Basta worked briefly as administrator of the battered women's shelter in Great Falls, Montana. It was there that she learned to call the violence in her own family background what it was. Now she could give it a name -- "battered women." But existing efforts to protect and to salvage the lives of battered women and their children left Basta dissatisfied and angry. It takes almost more time and money to do the paperwork required for tax-exempt status for shelters than can be devoted to the needs of desperate families.

Basta first titled her book "A Sense Of Justice." She hoped to open a window on the general contempt for life that results in everything from unnecessary human abortion and family battering to unbelievable cruelty to animals. But "A Sense Of Justice" tried to address too many causes.

Seven years after resigning her position at the battered women's shelter, "Slide Down My Cellar Door" was ready to be published.

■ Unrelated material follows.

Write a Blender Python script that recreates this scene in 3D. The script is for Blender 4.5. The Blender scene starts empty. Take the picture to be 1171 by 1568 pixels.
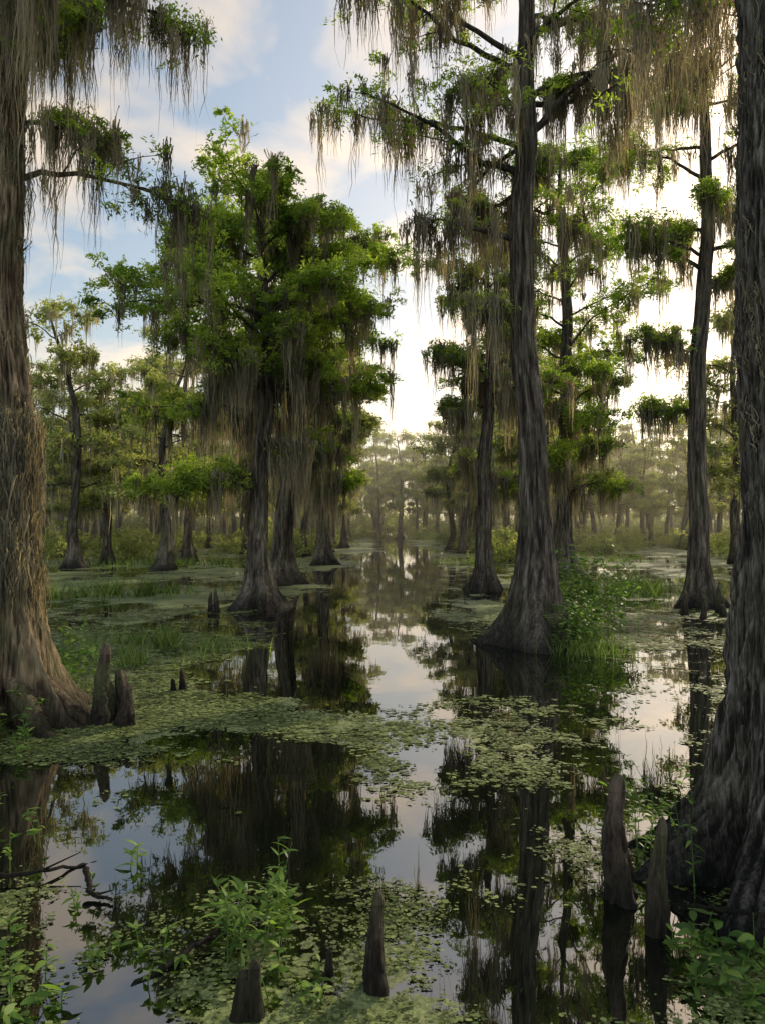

It does not pretend to present all of the convoluted aspects of domestic violence, nor can it offer much more than an imaginative alternative to our present battered women's shelters. "Slide Down My Cellar Door" relates our human foibles in a way we can look at and learn from.

Basta is the mother of seven grown children and grandmother of eleven children ranging in age from eight months to twenty years. Two children and one grandson are deceased. Basta grew up in the foothills of Boulder, Colorado. Her parents are retired and living in northwest Florida.

"Slide Down My Cellar Door" is fiction and should be read as fiction.